A las tres y media entró el joven salmantino, de blanco y plata, montera en mano, como una incógnita, y a las seis y veinte, cuando caía la noche, se fue cargado y dueño de la Monumental. Lució al gran tercero y descifró, sometiéndolo, al impotable sexto. Saludó por verónicas, quitó por chicuelinas, se fajó en tandas derechas emotivas, enfibradas, subrayadas por la codiciosa repetición del Mondoñedo.
Cambió a la de cobrar, sin aflojar el tono, para series de cuatro y cinco con sus broches, en los medios, coreado, resoplado por la banda de músicos.

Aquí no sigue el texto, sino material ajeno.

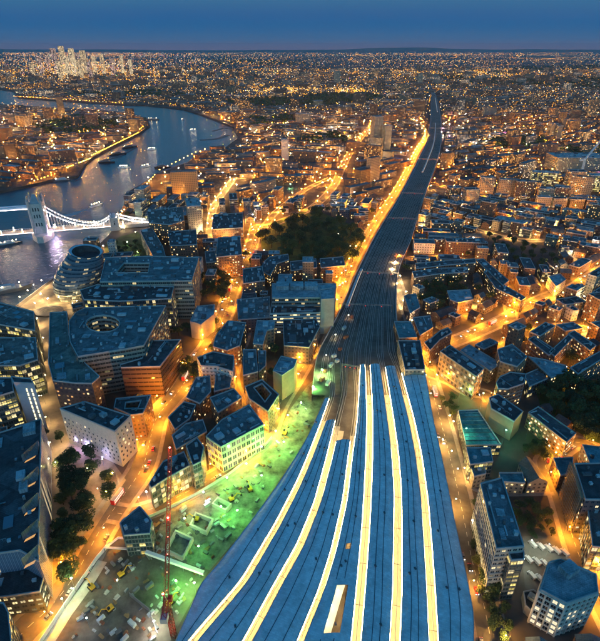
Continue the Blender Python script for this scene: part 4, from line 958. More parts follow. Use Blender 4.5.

La plaza, a tres cuartos de su aforo, era una rumba. El estocadón fue también en los medios y vinieron las dos orejas unánimes. Con el triunfo asegurado, no se ahorró con el último, lo obligó a pelear y seguir su muleta en series que parecían imposibles, y la gente de pie, gritaba: ¡torero!, ¡torero! Lo mató de un viaje y otra oreja fue a sus manos.
Paco Perlaza con el bravucón primero armó jaleo y sonó la música, pero el pincho, le redujeron el premio a saludo. Con el cuarto, manso orientado, anduvo defensivo.
Andrés de los Ríos, de triste figura, como el inmortal Quijote, con su escaso placeo porfió estoicamente hasta el tedio.
Los toros de don Fermín Sanz salieron con cuajo y sin raza, menos el bravo tercero, al cual se le dio la vuelta al ruedo. El lunes José Arcila cortó oreja.